Griechenlands Ministerpräsident Alexis Tsipras warnte vor Euphorie, da noch zahlreiche Schritte nötig seien. Er verwies auf die „tragischen Bilder“ im Lager Idomeni an der griechisch-mazedonischen Grenze, wo Tausende Flüchtlinge unter miserablen Bedingungen festsitzen, während täglich Hunderte weitere von den griechischen Inseln aufs Festland nachkommen. Später sagte Tsipras bei einem Treffen mit Davutoglu in Izmir, Griechenland und die Türkei würden die Zusammenarbeit ihrer Küstenwachen zur Bekämpfung des Menschenschmuggels ausbauen. Davutoglu sagte, das Mittelmeer dürfe nicht „ein Meer der Trauer und des Dramas“ werden.

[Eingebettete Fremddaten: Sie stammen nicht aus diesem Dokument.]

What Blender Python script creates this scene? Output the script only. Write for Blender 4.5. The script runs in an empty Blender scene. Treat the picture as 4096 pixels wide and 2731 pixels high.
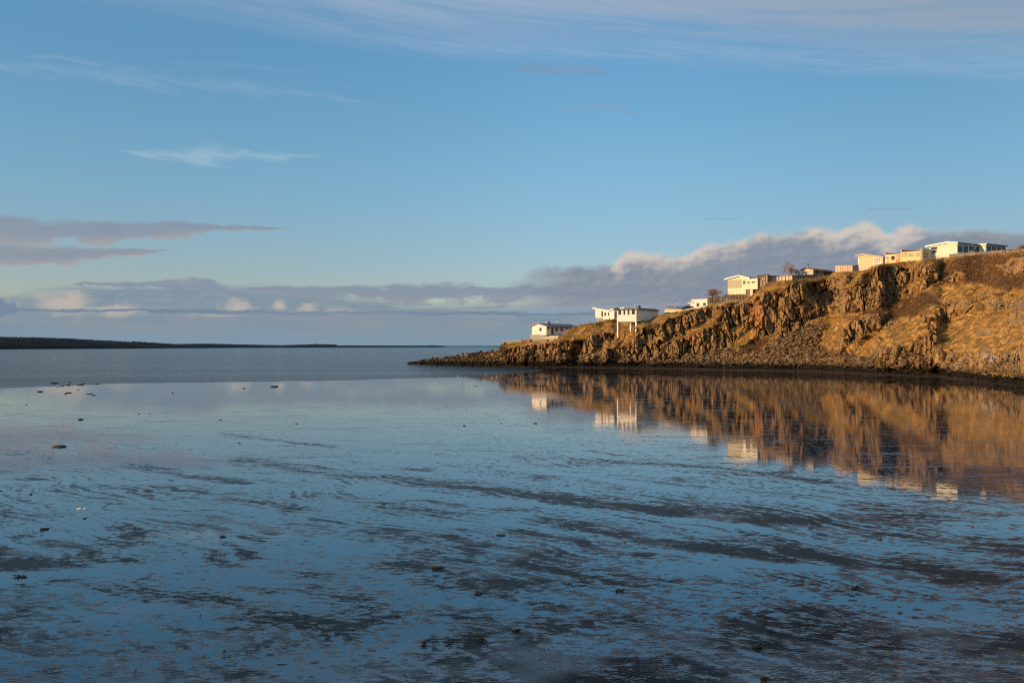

Österreich will indes an seiner restriktiven Flüchtlingspolitik festhalten. Kanzler Werner Faymann (SPÖ) legte Deutschland nahe, ebenfalls eine Asylbewerber-Obergrenze auszurufen. Solange der „deutsche Nachbar keine Zahl nennt, die er sich vorstellen kann, die er tatsächlich schaffen kann, (...) bleibt das ein Hin- und Hergeschiebe von Problemen zwischen nationalen Grenzen und Einzellösungen“. Analog zu der von Österreich festgelegten Quote könnte ein Limit für Deutschland bei 400 000 Asylbewerbern liegen, sagte Faymann in Wien. Merkel lehnt eine nationale Obergrenze, die auch die CSU verlangt, strikt ab.